## start Collected material
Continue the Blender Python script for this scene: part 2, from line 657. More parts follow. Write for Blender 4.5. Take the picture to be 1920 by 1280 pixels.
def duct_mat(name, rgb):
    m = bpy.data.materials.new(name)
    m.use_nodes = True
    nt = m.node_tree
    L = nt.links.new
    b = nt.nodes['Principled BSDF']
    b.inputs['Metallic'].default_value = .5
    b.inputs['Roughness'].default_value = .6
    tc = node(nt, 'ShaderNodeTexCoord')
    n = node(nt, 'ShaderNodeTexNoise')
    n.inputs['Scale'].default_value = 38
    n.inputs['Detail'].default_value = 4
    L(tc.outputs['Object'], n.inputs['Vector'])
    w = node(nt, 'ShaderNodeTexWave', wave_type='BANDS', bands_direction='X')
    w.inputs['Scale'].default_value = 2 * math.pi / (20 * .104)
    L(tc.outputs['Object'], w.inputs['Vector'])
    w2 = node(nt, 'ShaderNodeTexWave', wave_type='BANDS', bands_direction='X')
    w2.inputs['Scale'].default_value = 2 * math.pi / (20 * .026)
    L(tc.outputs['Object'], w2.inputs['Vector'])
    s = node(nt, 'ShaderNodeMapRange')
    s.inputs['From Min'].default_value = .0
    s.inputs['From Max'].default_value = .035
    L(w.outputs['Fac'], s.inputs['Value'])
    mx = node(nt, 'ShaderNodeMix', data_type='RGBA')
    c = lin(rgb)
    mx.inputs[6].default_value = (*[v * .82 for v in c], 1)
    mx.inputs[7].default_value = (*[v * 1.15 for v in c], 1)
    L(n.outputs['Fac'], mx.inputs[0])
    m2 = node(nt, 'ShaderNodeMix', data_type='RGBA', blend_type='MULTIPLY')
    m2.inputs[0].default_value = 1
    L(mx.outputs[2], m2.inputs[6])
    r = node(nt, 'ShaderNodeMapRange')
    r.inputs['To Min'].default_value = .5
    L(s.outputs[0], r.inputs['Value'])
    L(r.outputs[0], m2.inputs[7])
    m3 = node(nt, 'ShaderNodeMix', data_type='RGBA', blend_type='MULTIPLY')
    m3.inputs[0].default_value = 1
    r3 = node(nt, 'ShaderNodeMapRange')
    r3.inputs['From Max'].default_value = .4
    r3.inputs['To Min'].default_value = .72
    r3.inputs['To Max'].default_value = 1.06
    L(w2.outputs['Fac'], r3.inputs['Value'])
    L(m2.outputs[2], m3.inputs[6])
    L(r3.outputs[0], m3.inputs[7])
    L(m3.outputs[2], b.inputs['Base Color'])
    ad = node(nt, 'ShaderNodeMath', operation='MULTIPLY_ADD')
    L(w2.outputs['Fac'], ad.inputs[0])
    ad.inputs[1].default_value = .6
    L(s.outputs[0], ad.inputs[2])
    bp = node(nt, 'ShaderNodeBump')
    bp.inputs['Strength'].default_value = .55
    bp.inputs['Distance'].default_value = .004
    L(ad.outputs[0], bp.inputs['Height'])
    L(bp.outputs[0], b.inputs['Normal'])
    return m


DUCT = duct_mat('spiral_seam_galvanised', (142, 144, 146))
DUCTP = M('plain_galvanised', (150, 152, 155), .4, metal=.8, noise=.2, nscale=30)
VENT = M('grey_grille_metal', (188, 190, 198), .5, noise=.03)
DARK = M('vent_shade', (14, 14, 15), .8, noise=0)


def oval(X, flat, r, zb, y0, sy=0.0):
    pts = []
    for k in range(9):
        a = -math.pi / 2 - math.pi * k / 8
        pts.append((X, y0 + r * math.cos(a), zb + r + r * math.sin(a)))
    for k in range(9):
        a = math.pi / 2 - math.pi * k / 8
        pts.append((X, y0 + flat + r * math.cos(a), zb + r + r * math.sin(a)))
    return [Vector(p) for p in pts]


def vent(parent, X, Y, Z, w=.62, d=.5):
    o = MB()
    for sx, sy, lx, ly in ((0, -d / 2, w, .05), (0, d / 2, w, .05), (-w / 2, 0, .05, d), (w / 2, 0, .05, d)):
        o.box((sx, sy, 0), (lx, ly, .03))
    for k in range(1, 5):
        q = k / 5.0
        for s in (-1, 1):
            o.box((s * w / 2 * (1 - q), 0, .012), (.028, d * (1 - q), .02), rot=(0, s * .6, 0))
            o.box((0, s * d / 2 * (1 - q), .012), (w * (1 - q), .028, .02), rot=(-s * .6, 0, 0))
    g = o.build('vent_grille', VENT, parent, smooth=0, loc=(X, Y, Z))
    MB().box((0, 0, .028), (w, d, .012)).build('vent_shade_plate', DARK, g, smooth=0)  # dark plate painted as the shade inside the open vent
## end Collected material
→ **Task to carry out**: Repeat the material above exactly.

→ **Completed exercise**:
Continue the Blender Python script for this scene: part 2, from line 657. More parts follow. Write for Blender 4.5. Take the picture to be 1920 by 1280 pixels.
def duct_mat(name, rgb):
    m = bpy.data.materials.new(name)
    m.use_nodes = True
    nt = m.node_tree
    L = nt.links.new
    b = nt.nodes['Principled BSDF']
    b.inputs['Metallic'].default_value = .5
    b.inputs['Roughness'].default_value = .6
    tc = node(nt, 'ShaderNodeTexCoord')
    n = node(nt, 'ShaderNodeTexNoise')
    n.inputs['Scale'].default_value = 38
    n.inputs['Detail'].default_value = 4
    L(tc.outputs['Object'], n.inputs['Vector'])
    w = node(nt, 'ShaderNodeTexWave', wave_type='BANDS', bands_direction='X')
    w.inputs['Scale'].default_value = 2 * math.pi / (20 * .104)
    L(tc.outputs['Object'], w.inputs['Vector'])
    w2 = node(nt, 'ShaderNodeTexWave', wave_type='BANDS', bands_direction='X')
    w2.inputs['Scale'].default_value = 2 * math.pi / (20 * .026)
    L(tc.outputs['Object'], w2.inputs['Vector'])
    s = node(nt, 'ShaderNodeMapRange')
    s.inputs['From Min'].default_value = .0
    s.inputs['From Max'].default_value = .035
    L(w.outputs['Fac'], s.inputs['Value'])
    mx = node(nt, 'ShaderNodeMix', data_type='RGBA')
    c = lin(rgb)
    mx.inputs[6].default_value = (*[v * .82 for v in c], 1)
    mx.inputs[7].default_value = (*[v * 1.15 for v in c], 1)
    L(n.outputs['Fac'], mx.inputs[0])
    m2 = node(nt, 'ShaderNodeMix', data_type='RGBA', blend_type='MULTIPLY')
    m2.inputs[0].default_value = 1
    L(mx.outputs[2], m2.inputs[6])
    r = node(nt, 'ShaderNodeMapRange')
    r.inputs['To Min'].default_value = .5
    L(s.outputs[0], r.inputs['Value'])
    L(r.outputs[0], m2.inputs[7])
    m3 = node(nt, 'ShaderNodeMix', data_type='RGBA', blend_type='MULTIPLY')
    m3.inputs[0].default_value = 1
    r3 = node(nt, 'ShaderNodeMapRange')
    r3.inputs['From Max'].default_value = .4
    r3.inputs['To Min'].default_value = .72
    r3.inputs['To Max'].default_value = 1.06
    L(w2.outputs['Fac'], r3.inputs['Value'])
    L(m2.outputs[2], m3.inputs[6])
    L(r3.outputs[0], m3.inputs[7])
    L(m3.outputs[2], b.inputs['Base Color'])
    ad = node(nt, 'ShaderNodeMath', operation='MULTIPLY_ADD')
    L(w2.outputs['Fac'], ad.inputs[0])
    ad.inputs[1].default_value = .6
    L(s.outputs[0], ad.inputs[2])
    bp = node(nt, 'ShaderNodeBump')
    bp.inputs['Strength'].default_value = .55
    bp.inputs['Distance'].default_value = .004
    L(ad.outputs[0], bp.inputs['Height'])
    L(bp.outputs[0], b.inputs['Normal'])
    return m


DUCT = duct_mat('spiral_seam_galvanised', (142, 144, 146))
DUCTP = M('plain_galvanised', (150, 152, 155), .4, metal=.8, noise=.2, nscale=30)
VENT = M('grey_grille_metal', (188, 190, 198), .5, noise=.03)
DARK = M('vent_shade', (14, 14, 15), .8, noise=0)


def oval(X, flat, r, zb, y0, sy=0.0):
    pts = []
    for k in range(9):
        a = -math.pi / 2 - math.pi * k / 8
        pts.append((X, y0 + r * math.cos(a), zb + r + r * math.sin(a)))
    for k in range(9):
        a = math.pi / 2 - math.pi * k / 8
        pts.append((X, y0 + flat + r * math.cos(a), zb + r + r * math.sin(a)))
    return [Vector(p) for p in pts]


def vent(parent, X, Y, Z, w=.62, d=.5):
    o = MB()
    for sx, sy, lx, ly in ((0, -d / 2, w, .05), (0, d / 2, w, .05), (-w / 2, 0, .05, d), (w / 2, 0, .05, d)):
        o.box((sx, sy, 0), (lx, ly, .03))
    for k in range(1, 5):
        q = k / 5.0
        for s in (-1, 1):
            o.box((s * w / 2 * (1 - q), 0, .012), (.028, d * (1 - q), .02), rot=(0, s * .6, 0))
            o.box((0, s * d / 2 * (1 - q), .012), (w * (1 - q), .028, .02), rot=(-s * .6, 0, 0))
    g = o.build('vent_grille', VENT, parent, smooth=0, loc=(X, Y, Z))
    MB().box((0, 0, .028), (w, d, .012)).build('vent_shade_plate', DARK, g, smooth=0)  # dark plate painted as the shade inside the open vent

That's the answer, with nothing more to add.